What’s more likely is that conditions continue to deteriorate with high summer temperatures and low rainfall continuing. Also more likely will be more dust storms and more wildfires.

He also referred to the Climate Prediction Center, part of the National Weather Service, that at one time was not noted for accuracy. But in 2008 and 2009 the center began predicting higher temperatures and precipitation way below normal. And they “were right. We now see credibility and watch their predictions,” Rupp said.

Their forecasts include something close to normal precipitation for 2014, but Rupp says precipitation estimates were a bit off last year so he errs on the side of about 15 percent below normal precipitation. The center also predicts “above” to “much above” normal temperatures. Above normal would be a five-degree increase; much above normal would be 10 degrees higher. A “very much above normal” category means 15 degrees higher.

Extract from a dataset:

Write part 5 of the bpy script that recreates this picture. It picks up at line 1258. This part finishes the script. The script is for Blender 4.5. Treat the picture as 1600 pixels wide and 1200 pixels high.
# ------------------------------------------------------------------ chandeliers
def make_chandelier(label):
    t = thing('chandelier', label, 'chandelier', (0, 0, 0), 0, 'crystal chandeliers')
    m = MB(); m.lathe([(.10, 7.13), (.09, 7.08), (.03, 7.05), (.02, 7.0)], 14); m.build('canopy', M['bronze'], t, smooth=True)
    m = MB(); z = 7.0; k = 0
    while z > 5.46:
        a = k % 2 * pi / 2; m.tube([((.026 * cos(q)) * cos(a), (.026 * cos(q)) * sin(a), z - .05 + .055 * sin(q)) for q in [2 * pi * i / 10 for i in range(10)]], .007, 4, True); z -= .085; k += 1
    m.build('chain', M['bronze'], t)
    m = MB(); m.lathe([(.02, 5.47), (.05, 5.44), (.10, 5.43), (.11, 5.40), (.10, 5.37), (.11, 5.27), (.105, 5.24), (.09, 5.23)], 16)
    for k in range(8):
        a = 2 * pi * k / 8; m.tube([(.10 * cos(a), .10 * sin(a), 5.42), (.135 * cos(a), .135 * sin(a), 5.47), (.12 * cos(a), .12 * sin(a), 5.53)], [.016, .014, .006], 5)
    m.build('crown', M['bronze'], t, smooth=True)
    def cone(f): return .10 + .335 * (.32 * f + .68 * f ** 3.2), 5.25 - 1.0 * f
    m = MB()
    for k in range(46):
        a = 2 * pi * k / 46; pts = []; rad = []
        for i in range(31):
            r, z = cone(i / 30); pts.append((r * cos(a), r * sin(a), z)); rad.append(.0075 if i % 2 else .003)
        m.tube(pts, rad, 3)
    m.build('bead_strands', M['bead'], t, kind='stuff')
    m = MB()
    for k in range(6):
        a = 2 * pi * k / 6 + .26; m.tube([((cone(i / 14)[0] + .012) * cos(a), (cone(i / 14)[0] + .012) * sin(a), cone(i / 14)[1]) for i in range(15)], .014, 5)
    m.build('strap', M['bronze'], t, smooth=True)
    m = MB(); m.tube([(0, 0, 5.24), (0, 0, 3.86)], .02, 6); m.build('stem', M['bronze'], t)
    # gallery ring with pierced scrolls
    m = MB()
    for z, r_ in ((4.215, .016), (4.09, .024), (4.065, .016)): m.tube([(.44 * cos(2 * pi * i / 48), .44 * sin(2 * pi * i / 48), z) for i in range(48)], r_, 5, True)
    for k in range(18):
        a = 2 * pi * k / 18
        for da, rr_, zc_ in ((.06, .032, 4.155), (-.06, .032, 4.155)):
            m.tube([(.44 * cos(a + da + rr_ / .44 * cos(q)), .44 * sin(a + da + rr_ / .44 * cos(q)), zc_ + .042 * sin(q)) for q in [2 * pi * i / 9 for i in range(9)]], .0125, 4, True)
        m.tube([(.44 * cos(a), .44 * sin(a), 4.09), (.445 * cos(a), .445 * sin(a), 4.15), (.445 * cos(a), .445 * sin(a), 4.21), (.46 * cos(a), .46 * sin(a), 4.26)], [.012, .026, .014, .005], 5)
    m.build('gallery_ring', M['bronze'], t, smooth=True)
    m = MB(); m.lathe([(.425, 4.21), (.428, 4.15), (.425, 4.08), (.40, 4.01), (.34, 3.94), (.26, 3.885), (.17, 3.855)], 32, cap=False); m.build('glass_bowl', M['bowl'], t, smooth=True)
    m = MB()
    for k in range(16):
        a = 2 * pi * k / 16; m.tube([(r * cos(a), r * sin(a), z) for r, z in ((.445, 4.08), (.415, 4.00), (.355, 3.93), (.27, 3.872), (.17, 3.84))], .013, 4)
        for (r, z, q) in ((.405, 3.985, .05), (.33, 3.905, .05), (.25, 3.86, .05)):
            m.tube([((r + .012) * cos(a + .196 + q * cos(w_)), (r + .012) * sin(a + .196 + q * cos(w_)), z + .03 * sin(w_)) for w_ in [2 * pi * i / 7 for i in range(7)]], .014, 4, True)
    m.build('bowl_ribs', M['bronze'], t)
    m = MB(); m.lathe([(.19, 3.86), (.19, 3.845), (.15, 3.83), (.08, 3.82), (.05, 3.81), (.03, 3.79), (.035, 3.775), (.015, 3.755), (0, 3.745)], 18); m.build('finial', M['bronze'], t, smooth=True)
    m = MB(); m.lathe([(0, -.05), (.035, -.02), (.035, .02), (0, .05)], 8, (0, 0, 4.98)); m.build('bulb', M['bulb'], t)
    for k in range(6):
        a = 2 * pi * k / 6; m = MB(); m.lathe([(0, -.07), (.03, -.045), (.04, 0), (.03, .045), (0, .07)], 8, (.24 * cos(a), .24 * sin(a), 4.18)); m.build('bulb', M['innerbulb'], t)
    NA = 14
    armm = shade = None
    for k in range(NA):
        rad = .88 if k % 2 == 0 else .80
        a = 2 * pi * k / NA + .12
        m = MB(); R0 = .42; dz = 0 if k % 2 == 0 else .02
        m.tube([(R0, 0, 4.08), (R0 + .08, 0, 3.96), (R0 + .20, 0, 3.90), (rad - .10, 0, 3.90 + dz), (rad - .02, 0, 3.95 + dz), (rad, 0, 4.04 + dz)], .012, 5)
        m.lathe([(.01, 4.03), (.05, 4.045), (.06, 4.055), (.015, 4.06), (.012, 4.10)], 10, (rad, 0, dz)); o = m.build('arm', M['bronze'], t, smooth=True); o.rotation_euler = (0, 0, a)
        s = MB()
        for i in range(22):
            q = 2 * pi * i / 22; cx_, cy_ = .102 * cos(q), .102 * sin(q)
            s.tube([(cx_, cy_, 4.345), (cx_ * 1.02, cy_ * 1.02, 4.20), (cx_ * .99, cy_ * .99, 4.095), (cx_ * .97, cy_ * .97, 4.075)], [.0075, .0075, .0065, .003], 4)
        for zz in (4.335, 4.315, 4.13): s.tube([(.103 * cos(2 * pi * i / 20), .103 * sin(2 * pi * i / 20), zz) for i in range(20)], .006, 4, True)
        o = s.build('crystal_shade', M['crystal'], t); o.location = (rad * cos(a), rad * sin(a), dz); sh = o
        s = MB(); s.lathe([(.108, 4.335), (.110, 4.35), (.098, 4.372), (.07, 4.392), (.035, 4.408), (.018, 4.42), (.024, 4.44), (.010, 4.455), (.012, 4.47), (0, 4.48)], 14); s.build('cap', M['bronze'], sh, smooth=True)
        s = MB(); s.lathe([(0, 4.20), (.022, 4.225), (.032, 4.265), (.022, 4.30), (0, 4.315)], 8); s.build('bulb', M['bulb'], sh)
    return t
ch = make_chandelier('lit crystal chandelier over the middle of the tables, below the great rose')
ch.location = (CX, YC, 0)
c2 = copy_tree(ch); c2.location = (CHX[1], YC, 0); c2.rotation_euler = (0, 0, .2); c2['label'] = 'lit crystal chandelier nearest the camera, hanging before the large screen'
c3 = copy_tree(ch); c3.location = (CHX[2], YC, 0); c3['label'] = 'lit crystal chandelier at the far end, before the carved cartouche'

The Climate Prediction Center calls for 2014 temperatures to range from above normal to much above normal. An average July temperature of about 97 degrees would mean an increase to 103 degrees at above normal, 107 at much above.

“So, we’re looking at 2014 to be five to 10 degrees warmer and below average precipitation — hot and dry.”

Low lake levels

Rupp also commented on lake levels, which in the Rolling Plains of Texas and Southwest Oklahoma are at historical lows.  The lake at Altus, from which much of the area gets irrigation water, is at 11 percent of normal. Lake Steed is at 28 percent and Kemp is at 24 percent. Some lakes in West Texas are at zero, he said.

East of the Altus, Okla., and Vernon, Texas, area, lake levels are much better. Arbuckle is at 99.7 percent full and Thunderbird is at 100 percent capacity. Conditions on the caprock in the Texas High Plains are also better than in the Rolling Plains.

Rupp said Eastern Oklahoma and Texas are virtually drought-free. Drought may intensify in West Texas.

The climate future for the Southwest, Rupp said, “based on science and some opinion,” indicates a possibility of continued drought and high temperatures. “It’s not the end of the world,” Rupp said. “But it is not good. That’s the honest truth.”

By 2040, some predictions indicate significant areas of Texas under desertification and semi-arid or arid. “For 2040, we have one word — extremes. Extremes will be the new normal. Brief extreme weather events will be more rare and frequent and long heat waves, wildfires, dense dust storms and long-term drought will be common. If precipitation average in 2014 is 28 inches per year, it could drop to 25 inches by 2026 and to 22 inches by 2040. “We’re getting dangerously close to arid conditions at that point,” Rupp said. Summertime temperatures also could rise to 120 degrees. “People can live at 120 degrees,” he said, “but they must adapt. And ranchers will have to determine what to do with cattle in 120-degree heat.”

Climate change, Rupp said, is real. Whether it’s manmade or natural makes no difference. “I don’t care either way. If it’s manmade, companies are not going to change and if it’s natural there is nothing we can do about it. So, you have to adapt. Look at what you did differently in 2011 to survive and apply that to management.”

The financial impact of climate change could be significant, Rupp said. The cost of insurance will increase but land values may decrease. “Rivers will periodically go dry, as the Red River did in 2011. Lake levels will be permanently low and water use restrictions will be in place. Some small towns will go dry.”

He said extremes have already occurred, including the Wichita River flood, Christmas blizzards in 2009 and 2012, long-term drought, and regional wildfires.

“It’s happening. Climate change is undeniable and it’s in our own backyard. And we can’t change it.”